Programme announced for 55th BFI London Film Festival

Hundreds of eager journalists and bloggers crammed into Leicester Square’s Odeon cinema this morning to enjoy pastries, chocolate and each others’ company, as the full programme was released for this year’s BFI London Film Festival – the esteemed event’s 55th instalment. This year is notable for being the last that long-serving artistic director Sandra Hebron will be in charge of. Following a speech by BFI director Amanda Nevill, Hebron introduced a tantalising clip reel comprising some upcoming festival highlights.

The festival, which runs from 12-27 October, and will be hosted in selected cinemas across London, opens with Fernando Meirelles’ multi-character opus 360 and concludes with a veritable Terence-fest: Davies’ much-anticipated adaptation of Rattigan’s play The Deep Blue Sea. (Watch out for cameos from Stamp, Howard and Venables).

A more considered LFF preview will appear on PPH in the coming weeks, but for now, here’s a hastily cobbled together list of some films I’m particularly looking forward to.

  • Shame – Steve McQueen’s long-awaited follow up to his debut Hunger, starring the not unpleasantly ubiquitous Michael Fassbender as a New York-based sex addict. The clip we saw featured Fassbender giving his best shark eyes across a crowded dancefloor to the strains of Blondie’s ‘Rapture’.
  • The Artist –  Michel Hazanavicius black-and-white homage to silent cinema, which went down a storm at Cannes, and has a rapidly growing reputation as a serious crowdpleaser.
  • A Dangerous Method David Cronenberg’s latest – a tortured tale of the relationship between famed psychologists Freud and Jung, starring Viggo Mortensen and that man Fassbender again. I’ve been a bit worried about Cronenberg recently – I think he’s been on the slide since roughly an hour into A History of Violence – but this looks as though it could be a rum, camp treat.
  • The Black Power Mixtape 1967-1975 – a fascinating looking Swedish documentary featuring a mountain of eclectic testimony and archive footage relating to the American Black Power movement. Director Göran Olsson has form with the excellent, underseen Billy Paul documentary Am I Black Enough For You
  • Surprise Film – Each year, the Festival has a secret film in the programme, and it’s always an exciting occasion. I live in hope that this year’s fare is better than the one-two punch boondoggle of the last two years (the woeful Brighton Rock and the uninspiring Capitalism: A Love Story)
  • W.E. Madonna’s latest directorial effort; an account of Wallis Simpson starring Andrea Riseborough. Intriguing, if only to see if it’s quite as dreadful as indicated by the likes of estimable critics Guy Lodge and Xan Brooks.

Visit the BFI’s dedicated festival website for the full programme and booking details.

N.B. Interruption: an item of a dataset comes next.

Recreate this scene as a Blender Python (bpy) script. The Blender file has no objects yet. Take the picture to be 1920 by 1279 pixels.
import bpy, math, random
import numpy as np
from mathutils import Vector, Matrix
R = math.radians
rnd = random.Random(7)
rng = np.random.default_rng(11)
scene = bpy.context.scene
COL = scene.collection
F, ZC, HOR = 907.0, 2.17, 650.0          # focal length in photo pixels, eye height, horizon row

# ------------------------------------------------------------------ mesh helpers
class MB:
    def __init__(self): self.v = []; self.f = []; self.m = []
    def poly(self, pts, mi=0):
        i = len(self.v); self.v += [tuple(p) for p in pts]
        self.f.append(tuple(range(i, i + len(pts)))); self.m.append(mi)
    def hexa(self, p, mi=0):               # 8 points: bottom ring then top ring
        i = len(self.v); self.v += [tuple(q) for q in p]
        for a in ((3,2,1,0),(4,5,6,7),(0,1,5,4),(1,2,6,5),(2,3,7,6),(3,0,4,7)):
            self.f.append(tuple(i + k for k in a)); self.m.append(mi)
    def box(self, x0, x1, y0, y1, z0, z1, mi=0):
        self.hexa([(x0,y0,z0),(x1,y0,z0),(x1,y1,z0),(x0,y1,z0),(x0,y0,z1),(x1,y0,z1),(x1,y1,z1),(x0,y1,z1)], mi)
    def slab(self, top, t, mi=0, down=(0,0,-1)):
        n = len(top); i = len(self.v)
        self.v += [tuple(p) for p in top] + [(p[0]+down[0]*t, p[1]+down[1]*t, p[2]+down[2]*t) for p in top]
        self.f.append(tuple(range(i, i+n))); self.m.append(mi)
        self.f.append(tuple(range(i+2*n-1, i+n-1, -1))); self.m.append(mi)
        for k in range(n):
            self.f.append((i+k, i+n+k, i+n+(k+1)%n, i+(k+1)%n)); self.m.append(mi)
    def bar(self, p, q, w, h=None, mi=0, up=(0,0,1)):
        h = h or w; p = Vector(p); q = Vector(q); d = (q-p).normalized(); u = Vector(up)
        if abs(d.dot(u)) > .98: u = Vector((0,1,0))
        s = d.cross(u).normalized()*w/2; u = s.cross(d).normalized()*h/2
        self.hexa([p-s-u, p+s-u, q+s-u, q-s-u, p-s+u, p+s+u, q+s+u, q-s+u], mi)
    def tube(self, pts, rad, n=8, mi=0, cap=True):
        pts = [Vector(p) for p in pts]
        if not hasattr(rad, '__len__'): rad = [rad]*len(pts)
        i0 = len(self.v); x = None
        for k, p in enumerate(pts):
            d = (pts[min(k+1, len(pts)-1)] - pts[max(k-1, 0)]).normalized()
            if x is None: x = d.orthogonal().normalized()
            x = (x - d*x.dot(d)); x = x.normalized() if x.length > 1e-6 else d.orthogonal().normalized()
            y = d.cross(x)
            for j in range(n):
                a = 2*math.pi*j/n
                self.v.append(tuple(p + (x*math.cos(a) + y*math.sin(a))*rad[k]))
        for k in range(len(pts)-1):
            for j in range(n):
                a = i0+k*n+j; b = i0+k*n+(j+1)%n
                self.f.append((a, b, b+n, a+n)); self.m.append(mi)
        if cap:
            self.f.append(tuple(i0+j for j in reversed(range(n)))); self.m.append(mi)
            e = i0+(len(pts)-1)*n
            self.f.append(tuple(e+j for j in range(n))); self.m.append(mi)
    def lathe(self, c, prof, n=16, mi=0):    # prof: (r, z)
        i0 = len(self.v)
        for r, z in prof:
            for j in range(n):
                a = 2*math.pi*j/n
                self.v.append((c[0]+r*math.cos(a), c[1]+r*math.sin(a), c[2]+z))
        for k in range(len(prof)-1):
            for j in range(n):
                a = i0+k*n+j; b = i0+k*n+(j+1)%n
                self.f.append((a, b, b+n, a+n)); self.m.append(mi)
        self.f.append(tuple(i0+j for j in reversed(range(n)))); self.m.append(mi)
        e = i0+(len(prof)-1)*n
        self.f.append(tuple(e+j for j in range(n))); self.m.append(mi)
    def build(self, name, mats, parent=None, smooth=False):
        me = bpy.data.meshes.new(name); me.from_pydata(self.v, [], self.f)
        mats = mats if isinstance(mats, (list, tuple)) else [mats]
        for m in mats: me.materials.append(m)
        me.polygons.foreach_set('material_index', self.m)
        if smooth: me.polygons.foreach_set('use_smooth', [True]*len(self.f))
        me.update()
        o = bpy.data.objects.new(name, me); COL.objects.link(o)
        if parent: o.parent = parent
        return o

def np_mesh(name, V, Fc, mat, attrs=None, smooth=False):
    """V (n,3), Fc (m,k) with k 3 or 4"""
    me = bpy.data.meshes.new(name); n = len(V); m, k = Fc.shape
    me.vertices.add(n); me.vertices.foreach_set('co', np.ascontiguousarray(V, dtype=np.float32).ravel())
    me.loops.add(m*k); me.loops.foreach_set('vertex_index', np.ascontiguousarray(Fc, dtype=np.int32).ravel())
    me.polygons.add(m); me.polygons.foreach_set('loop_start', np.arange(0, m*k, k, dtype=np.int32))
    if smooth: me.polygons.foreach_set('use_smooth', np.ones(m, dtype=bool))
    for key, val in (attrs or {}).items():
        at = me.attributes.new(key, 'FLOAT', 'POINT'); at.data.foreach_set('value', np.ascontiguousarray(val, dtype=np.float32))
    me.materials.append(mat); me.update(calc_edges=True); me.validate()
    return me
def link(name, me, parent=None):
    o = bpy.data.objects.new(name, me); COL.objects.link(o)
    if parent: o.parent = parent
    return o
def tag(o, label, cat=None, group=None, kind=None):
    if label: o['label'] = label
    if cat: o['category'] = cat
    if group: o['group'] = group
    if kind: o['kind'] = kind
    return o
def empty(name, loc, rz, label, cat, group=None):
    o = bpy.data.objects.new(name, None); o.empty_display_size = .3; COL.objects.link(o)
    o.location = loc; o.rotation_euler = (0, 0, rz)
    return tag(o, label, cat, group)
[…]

3 thoughts on “Programme announced for 55th BFI London Film Festival

  1. ExBerlinerin

    Sounds great Ash, and most of these will probably get distribution fairly quickly. Now I don’t get staff tickets any more, which ones do you reckon should I buy tickets for? I.e., which film might be this year’s Blue Valentine, my Festival Favourite last year? It won’t be the Surprise Film, that’s for sure if you go by the last two years! 🙂

    Reply
    1. Ashley Clark Post author

      Well, Shame is the film I’m really looking forward to. There’s always one. Last year it was Black Swan, which I hated, and before that A Prophet, which blew me away. You never know…

      In addition to the above, I’ve heard good things about We Need To Talk About Kevin and the Dardenne Brothers film The Boy With A Bicycle. Also Alps, by the guy who directed Dogtooth.